These are the resources I would use to teach myself Rails, if I were to go back in time. Each segment will have resources listed below. IT IS A LOT, so just do a little bit every day and make it a habit.

This is your game plan:

  1. Install Ruby and Rails
    – ruby is the programming language, Rails is basically a collection of ruby programs (AKA a gem or library) that is very useful for creating websites.
  2. Learn how to use the terminal
    – Nothing fancy, just learning what “cd” does is 80% of it. That’s “change directory” in plain English.
  3. Play with Ruby
    – Figure out what IRB is and play, play, play. Use the resources in any order – whatever floats your boat.
  4. Get started with Rails
    – There are really no good beginning rails resources online. I’m sorry. I will write something to make up for this terrible lack in the world. Eventually.

Installing Ruby and Rails

This is by far the hardest part of it all. Here are some resources for getting over the hump.

  • Installfest – A step by step guide to installing Rails on any platform so that you can program in it
  • Linux/Ubuntu Installation Guide
  • RailsInstaller – By far the easiest platform to install on is Windows (And now Mac! 10.7). Unfortunately, running rails on windows is horrendously slow, compared to Linux and Mac.


This is the command line…the scary blinking line where the hackers do their thing? Yeah, it’s actually not magic. Well…

LEARN IT. Graphical User Interfaces are awesome, but there is no button for the command “rails generate model name description:text mood:string times_edited:datetime” (no, you’re not supposed to understand that, just that you can tell your computer very specific things that you can’t with just a mouse.)


I can’t say enough good things about Learn to Program. If you complete that, a lot of Learn Ruby the Hard Way (LRtHW) will be review, but they’re different approaches. By the way, when you get to the part in LRtHW where it tells you to take a week and read code online…just ignore it and keep doing the tutorial. You want to get into the habit of coding. Later you’ll be able to read code much more easily.

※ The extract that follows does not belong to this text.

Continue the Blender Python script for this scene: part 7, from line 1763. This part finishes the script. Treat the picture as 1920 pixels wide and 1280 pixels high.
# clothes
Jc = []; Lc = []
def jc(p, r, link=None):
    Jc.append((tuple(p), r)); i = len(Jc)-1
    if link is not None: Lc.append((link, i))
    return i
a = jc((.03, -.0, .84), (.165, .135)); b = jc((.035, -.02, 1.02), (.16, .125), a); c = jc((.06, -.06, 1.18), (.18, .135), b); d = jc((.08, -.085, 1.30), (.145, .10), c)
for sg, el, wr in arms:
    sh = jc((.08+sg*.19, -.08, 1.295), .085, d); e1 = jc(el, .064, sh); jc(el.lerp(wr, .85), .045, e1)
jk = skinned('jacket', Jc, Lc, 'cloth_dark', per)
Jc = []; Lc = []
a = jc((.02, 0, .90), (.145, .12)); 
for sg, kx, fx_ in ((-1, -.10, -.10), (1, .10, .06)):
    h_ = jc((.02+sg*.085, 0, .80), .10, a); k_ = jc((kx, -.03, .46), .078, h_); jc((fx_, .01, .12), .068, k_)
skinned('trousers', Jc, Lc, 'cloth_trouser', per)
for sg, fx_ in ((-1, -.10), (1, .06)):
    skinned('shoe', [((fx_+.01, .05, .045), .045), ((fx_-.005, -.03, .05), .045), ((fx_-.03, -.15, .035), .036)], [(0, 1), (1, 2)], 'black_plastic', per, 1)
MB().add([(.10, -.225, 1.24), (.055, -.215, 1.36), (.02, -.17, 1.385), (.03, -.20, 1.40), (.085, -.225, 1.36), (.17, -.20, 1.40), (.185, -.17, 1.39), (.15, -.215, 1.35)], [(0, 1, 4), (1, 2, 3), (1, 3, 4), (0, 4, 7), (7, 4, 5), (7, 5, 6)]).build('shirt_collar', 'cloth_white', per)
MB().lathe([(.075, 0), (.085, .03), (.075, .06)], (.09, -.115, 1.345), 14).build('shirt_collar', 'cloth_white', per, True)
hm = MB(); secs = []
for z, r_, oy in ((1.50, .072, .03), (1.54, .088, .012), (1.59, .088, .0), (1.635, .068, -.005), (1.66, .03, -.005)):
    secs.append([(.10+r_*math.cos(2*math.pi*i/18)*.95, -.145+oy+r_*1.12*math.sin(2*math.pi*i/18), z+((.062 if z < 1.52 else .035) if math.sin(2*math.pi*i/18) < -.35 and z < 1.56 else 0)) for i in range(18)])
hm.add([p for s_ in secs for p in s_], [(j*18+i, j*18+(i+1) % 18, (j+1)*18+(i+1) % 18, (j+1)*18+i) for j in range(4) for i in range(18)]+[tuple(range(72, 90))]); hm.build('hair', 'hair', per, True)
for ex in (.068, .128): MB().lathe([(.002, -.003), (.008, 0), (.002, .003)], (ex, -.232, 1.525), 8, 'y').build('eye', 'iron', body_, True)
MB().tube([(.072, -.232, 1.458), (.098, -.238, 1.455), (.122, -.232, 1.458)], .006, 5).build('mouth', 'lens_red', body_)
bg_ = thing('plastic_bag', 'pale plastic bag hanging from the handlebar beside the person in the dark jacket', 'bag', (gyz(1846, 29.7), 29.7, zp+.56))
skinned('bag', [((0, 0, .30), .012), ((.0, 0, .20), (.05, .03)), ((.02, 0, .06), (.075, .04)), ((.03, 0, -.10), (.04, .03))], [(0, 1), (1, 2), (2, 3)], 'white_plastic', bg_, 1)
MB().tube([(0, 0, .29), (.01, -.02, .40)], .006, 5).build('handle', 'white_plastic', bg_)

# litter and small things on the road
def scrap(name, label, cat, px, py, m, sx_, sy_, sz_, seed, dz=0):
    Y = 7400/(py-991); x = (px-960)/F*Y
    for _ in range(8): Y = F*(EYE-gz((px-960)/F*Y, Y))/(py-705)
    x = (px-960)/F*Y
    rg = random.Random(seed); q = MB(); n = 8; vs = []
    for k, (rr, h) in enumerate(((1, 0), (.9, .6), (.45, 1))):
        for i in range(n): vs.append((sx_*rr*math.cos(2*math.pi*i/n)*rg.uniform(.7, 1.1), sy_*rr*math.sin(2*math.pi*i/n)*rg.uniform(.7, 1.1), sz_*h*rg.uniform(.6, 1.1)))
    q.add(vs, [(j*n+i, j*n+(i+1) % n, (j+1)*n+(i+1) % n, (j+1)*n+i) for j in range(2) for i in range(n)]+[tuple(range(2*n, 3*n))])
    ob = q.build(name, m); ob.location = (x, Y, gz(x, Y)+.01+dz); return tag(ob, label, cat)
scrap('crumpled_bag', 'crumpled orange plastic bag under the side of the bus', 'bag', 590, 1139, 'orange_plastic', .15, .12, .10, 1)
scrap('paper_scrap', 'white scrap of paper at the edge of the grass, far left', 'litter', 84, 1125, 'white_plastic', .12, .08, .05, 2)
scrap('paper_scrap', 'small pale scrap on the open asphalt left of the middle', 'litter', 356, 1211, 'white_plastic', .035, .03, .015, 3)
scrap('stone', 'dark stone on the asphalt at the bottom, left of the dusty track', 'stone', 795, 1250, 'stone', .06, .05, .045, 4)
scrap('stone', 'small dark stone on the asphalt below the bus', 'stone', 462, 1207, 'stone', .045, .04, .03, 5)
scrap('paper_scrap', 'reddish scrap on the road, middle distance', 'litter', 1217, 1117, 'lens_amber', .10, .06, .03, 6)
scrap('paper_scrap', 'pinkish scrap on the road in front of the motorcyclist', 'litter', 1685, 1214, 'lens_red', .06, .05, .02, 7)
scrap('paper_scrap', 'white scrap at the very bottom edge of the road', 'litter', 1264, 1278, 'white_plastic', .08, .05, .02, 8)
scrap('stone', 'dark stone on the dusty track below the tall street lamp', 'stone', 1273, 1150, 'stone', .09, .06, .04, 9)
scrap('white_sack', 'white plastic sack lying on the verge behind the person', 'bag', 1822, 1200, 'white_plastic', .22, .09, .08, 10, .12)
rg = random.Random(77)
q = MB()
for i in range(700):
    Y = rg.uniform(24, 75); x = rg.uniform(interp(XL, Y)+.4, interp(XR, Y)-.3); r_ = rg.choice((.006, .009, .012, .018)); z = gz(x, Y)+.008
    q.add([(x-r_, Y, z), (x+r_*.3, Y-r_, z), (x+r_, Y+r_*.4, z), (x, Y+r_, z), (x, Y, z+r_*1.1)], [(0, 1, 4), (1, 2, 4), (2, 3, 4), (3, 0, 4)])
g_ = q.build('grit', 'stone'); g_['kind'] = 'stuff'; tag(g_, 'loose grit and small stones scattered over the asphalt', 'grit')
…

  • Learn to Program by Chris Pine – I can’t say enough good things about this book. It’s free, it assumes you’re starting from zero, and it covers all the basics.
  • Learn Ruby the Hard Way by Zed Shaw – A bit more advanced and in-detail than LtP, but very good. Some parts are clearly written by someone who has no idea what it feels like to be a beginner, though.
  • Ruby Koans –  Tests of particular points of ruby knowledge…written and meant to be answered all in ruby. The first thing you should do after unzipping it is to go into the directory in terminal and run “rake.” Edit file, rake, repeat. These become a lot of fun. You can also try it out online, but make sure you know how it works offline.
  • Project Euler – Also fun! Computational math problems that you can solve by programming the solutions. Any programming language will do – all they check for are the answers – but it’s a lot of fun in ruby.


These all suck. No, really. They suck. Even if they claim no beginning experience, they blow. So do all the rails books I’ve read.

EDIT 10/02/2013 – after a year or so of experience, I feel like I have to qualify their suckage. For a beginner, there is no replacement for a mentor. These books are fine if you have someone to ping and ask questions. Try the Ruby or Rails irc channels, and don’t forget to search for your local Ruby User Group.

Stuff I hated, but other people seem to like (a lot):

You should try these, anyway.

  • Try Ruby by why the lucky stiff
  • Why’s (Poignant) Guide to Ruby by why the lucky stiff
  • Hackety Hack! by why the lucky stiff
    Clearly, I am not a fan of why’s tutorials, despite their overwhelming popularity. You should try them, anyway. But if you’re confused by them at any point, just stop. Hammer time.